Exercise instructions —
Reproduce all of the material word for word.

>> BEGIN

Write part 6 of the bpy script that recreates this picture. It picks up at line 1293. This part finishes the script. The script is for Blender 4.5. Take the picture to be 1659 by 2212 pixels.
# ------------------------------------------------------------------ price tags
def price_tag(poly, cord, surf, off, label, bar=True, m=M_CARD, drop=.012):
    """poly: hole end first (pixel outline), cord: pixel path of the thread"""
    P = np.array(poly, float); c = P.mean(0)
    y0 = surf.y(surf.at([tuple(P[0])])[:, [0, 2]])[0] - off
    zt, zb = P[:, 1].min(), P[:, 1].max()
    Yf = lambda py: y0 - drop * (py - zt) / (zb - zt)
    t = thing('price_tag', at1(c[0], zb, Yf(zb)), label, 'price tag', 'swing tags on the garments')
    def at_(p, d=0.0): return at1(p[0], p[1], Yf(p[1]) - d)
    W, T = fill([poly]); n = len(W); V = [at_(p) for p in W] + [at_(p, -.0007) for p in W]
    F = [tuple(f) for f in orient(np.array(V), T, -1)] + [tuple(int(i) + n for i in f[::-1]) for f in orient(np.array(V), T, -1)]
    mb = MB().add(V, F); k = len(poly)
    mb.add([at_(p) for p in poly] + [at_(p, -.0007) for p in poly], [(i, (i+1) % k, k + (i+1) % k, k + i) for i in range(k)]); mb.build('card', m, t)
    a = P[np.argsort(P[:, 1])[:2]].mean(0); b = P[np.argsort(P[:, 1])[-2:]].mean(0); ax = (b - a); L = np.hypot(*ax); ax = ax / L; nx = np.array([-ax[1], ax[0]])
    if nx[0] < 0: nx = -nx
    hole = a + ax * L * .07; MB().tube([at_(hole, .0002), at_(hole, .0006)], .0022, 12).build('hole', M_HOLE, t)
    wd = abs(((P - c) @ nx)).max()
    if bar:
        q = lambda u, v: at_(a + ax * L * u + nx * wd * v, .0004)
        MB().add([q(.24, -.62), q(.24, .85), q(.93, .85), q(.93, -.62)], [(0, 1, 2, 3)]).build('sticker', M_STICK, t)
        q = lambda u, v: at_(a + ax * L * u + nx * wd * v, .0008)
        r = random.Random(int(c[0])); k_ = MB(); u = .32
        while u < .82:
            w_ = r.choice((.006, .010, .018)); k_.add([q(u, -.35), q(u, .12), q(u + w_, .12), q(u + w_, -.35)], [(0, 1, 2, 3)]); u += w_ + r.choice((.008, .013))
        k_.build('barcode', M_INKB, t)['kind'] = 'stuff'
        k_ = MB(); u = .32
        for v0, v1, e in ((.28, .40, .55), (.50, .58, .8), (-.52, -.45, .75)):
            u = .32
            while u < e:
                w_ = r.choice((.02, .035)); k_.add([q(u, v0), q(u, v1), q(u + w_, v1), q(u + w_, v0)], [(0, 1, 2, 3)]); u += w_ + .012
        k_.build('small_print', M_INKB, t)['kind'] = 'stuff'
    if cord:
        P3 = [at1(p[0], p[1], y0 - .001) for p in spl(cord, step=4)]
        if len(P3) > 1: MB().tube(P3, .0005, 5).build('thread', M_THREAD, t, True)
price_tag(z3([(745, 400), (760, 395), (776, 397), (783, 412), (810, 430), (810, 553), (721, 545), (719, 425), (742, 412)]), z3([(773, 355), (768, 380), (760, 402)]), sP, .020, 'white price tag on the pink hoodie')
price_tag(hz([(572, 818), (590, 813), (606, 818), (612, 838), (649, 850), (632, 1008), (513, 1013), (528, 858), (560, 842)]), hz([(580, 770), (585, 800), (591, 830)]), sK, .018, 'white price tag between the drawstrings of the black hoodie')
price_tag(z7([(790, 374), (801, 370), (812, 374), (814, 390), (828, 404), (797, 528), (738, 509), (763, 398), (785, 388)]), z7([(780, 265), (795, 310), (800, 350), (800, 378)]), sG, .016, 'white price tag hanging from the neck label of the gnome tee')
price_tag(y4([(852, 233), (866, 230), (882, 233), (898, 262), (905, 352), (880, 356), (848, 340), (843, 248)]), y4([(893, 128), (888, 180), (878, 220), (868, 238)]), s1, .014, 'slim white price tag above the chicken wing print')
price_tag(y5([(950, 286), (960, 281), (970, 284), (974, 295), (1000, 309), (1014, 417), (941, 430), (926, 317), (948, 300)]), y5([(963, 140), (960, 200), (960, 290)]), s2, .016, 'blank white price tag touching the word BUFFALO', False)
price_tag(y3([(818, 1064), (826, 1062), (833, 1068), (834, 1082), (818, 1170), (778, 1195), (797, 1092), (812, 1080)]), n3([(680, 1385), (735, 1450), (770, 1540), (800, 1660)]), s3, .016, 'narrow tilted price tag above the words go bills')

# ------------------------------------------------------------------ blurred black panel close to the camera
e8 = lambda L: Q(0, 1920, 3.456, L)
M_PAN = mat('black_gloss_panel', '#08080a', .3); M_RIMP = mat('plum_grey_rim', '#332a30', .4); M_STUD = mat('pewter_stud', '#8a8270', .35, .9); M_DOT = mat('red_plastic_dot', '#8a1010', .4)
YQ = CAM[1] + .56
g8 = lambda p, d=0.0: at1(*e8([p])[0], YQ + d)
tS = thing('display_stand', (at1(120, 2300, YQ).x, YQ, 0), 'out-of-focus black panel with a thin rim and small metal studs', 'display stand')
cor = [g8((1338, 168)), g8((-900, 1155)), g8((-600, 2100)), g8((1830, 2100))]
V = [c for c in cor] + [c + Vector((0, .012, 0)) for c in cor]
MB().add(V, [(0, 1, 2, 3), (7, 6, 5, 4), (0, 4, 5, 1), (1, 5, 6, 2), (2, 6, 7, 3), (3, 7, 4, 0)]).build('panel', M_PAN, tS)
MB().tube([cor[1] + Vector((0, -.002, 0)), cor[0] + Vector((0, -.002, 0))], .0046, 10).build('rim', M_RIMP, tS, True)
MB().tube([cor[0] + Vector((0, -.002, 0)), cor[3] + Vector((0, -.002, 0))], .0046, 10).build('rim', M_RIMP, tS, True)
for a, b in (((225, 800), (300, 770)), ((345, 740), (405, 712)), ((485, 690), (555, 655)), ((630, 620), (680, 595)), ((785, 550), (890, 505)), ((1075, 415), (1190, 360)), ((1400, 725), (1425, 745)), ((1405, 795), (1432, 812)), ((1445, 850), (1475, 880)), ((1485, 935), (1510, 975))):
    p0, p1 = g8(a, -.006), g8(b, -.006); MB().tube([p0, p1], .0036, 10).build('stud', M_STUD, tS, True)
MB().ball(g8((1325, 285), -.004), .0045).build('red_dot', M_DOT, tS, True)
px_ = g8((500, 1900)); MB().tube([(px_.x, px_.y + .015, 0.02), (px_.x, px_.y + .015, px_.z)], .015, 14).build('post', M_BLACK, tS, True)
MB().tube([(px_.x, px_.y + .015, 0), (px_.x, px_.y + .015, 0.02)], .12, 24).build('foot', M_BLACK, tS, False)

>> END

Final answer —
Write part 6 of the bpy script that recreates this picture. It picks up at line 1293. This part finishes the script. The script is for Blender 4.5. Take the picture to be 1659 by 2212 pixels.
# ------------------------------------------------------------------ price tags
def price_tag(poly, cord, surf, off, label, bar=True, m=M_CARD, drop=.012):
    """poly: hole end first (pixel outline), cord: pixel path of the thread"""
    P = np.array(poly, float); c = P.mean(0)
    y0 = surf.y(surf.at([tuple(P[0])])[:, [0, 2]])[0] - off
    zt, zb = P[:, 1].min(), P[:, 1].max()
    Yf = lambda py: y0 - drop * (py - zt) / (zb - zt)
    t = thing('price_tag', at1(c[0], zb, Yf(zb)), label, 'price tag', 'swing tags on the garments')
    def at_(p, d=0.0): return at1(p[0], p[1], Yf(p[1]) - d)
    W, T = fill([poly]); n = len(W); V = [at_(p) for p in W] + [at_(p, -.0007) for p in W]
    F = [tuple(f) for f in orient(np.array(V), T, -1)] + [tuple(int(i) + n for i in f[::-1]) for f in orient(np.array(V), T, -1)]
    mb = MB().add(V, F); k = len(poly)
    mb.add([at_(p) for p in poly] + [at_(p, -.0007) for p in poly], [(i, (i+1) % k, k + (i+1) % k, k + i) for i in range(k)]); mb.build('card', m, t)
    a = P[np.argsort(P[:, 1])[:2]].mean(0); b = P[np.argsort(P[:, 1])[-2:]].mean(0); ax = (b - a); L = np.hypot(*ax); ax = ax / L; nx = np.array([-ax[1], ax[0]])
    if nx[0] < 0: nx = -nx
    hole = a + ax * L * .07; MB().tube([at_(hole, .0002), at_(hole, .0006)], .0022, 12).build('hole', M_HOLE, t)
    wd = abs(((P - c) @ nx)).max()
    if bar:
        q = lambda u, v: at_(a + ax * L * u + nx * wd * v, .0004)
        MB().add([q(.24, -.62), q(.24, .85), q(.93, .85), q(.93, -.62)], [(0, 1, 2, 3)]).build('sticker', M_STICK, t)
        q = lambda u, v: at_(a + ax * L * u + nx * wd * v, .0008)
        r = random.Random(int(c[0])); k_ = MB(); u = .32
        while u < .82:
            w_ = r.choice((.006, .010, .018)); k_.add([q(u, -.35), q(u, .12), q(u + w_, .12), q(u + w_, -.35)], [(0, 1, 2, 3)]); u += w_ + r.choice((.008, .013))
        k_.build('barcode', M_INKB, t)['kind'] = 'stuff'
        k_ = MB(); u = .32
        for v0, v1, e in ((.28, .40, .55), (.50, .58, .8), (-.52, -.45, .75)):
            u = .32
            while u < e:
                w_ = r.choice((.02, .035)); k_.add([q(u, v0), q(u, v1), q(u + w_, v1), q(u + w_, v0)], [(0, 1, 2, 3)]); u += w_ + .012
        k_.build('small_print', M_INKB, t)['kind'] = 'stuff'
    if cord:
        P3 = [at1(p[0], p[1], y0 - .001) for p in spl(cord, step=4)]
        if len(P3) > 1: MB().tube(P3, .0005, 5).build('thread', M_THREAD, t, True)
price_tag(z3([(745, 400), (760, 395), (776, 397), (783, 412), (810, 430), (810, 553), (721, 545), (719, 425), (742, 412)]), z3([(773, 355), (768, 380), (760, 402)]), sP, .020, 'white price tag on the pink hoodie')
price_tag(hz([(572, 818), (590, 813), (606, 818), (612, 838), (649, 850), (632, 1008), (513, 1013), (528, 858), (560, 842)]), hz([(580, 770), (585, 800), (591, 830)]), sK, .018, 'white price tag between the drawstrings of the black hoodie')
price_tag(z7([(790, 374), (801, 370), (812, 374), (814, 390), (828, 404), (797, 528), (738, 509), (763, 398), (785, 388)]), z7([(780, 265), (795, 310), (800, 350), (800, 378)]), sG, .016, 'white price tag hanging from the neck label of the gnome tee')
price_tag(y4([(852, 233), (866, 230), (882, 233), (898, 262), (905, 352), (880, 356), (848, 340), (843, 248)]), y4([(893, 128), (888, 180), (878, 220), (868, 238)]), s1, .014, 'slim white price tag above the chicken wing print')
price_tag(y5([(950, 286), (960, 281), (970, 284), (974, 295), (1000, 309), (1014, 417), (941, 430), (926, 317), (948, 300)]), y5([(963, 140), (960, 200), (960, 290)]), s2, .016, 'blank white price tag touching the word BUFFALO', False)
price_tag(y3([(818, 1064), (826, 1062), (833, 1068), (834, 1082), (818, 1170), (778, 1195), (797, 1092), (812, 1080)]), n3([(680, 1385), (735, 1450), (770, 1540), (800, 1660)]), s3, .016, 'narrow tilted price tag above the words go bills')

# ------------------------------------------------------------------ blurred black panel close to the camera
e8 = lambda L: Q(0, 1920, 3.456, L)
M_PAN = mat('black_gloss_panel', '#08080a', .3); M_RIMP = mat('plum_grey_rim', '#332a30', .4); M_STUD = mat('pewter_stud', '#8a8270', .35, .9); M_DOT = mat('red_plastic_dot', '#8a1010', .4)
YQ = CAM[1] + .56
g8 = lambda p, d=0.0: at1(*e8([p])[0], YQ + d)
tS = thing('display_stand', (at1(120, 2300, YQ).x, YQ, 0), 'out-of-focus black panel with a thin rim and small metal studs', 'display stand')
cor = [g8((1338, 168)), g8((-900, 1155)), g8((-600, 2100)), g8((1830, 2100))]
V = [c for c in cor] + [c + Vector((0, .012, 0)) for c in cor]
MB().add(V, [(0, 1, 2, 3), (7, 6, 5, 4), (0, 4, 5, 1), (1, 5, 6, 2), (2, 6, 7, 3), (3, 7, 4, 0)]).build('panel', M_PAN, tS)
MB().tube([cor[1] + Vector((0, -.002, 0)), cor[0] + Vector((0, -.002, 0))], .0046, 10).build('rim', M_RIMP, tS, True)
MB().tube([cor[0] + Vector((0, -.002, 0)), cor[3] + Vector((0, -.002, 0))], .0046, 10).build('rim', M_RIMP, tS, True)
for a, b in (((225, 800), (300, 770)), ((345, 740), (405, 712)), ((485, 690), (555, 655)), ((630, 620), (680, 595)), ((785, 550), (890, 505)), ((1075, 415), (1190, 360)), ((1400, 725), (1425, 745)), ((1405, 795), (1432, 812)), ((1445, 850), (1475, 880)), ((1485, 935), (1510, 975))):
    p0, p1 = g8(a, -.006), g8(b, -.006); MB().tube([p0, p1], .0036, 10).build('stud', M_STUD, tS, True)
MB().ball(g8((1325, 285), -.004), .0045).build('red_dot', M_DOT, tS, True)
px_ = g8((500, 1900)); MB().tube([(px_.x, px_.y + .015, 0.02), (px_.x, px_.y + .015, px_.z)], .015, 14).build('post', M_BLACK, tS, True)
MB().tube([(px_.x, px_.y + .015, 0), (px_.x, px_.y + .015, 0.02)], .12, 24).build('foot', M_BLACK, tS, False)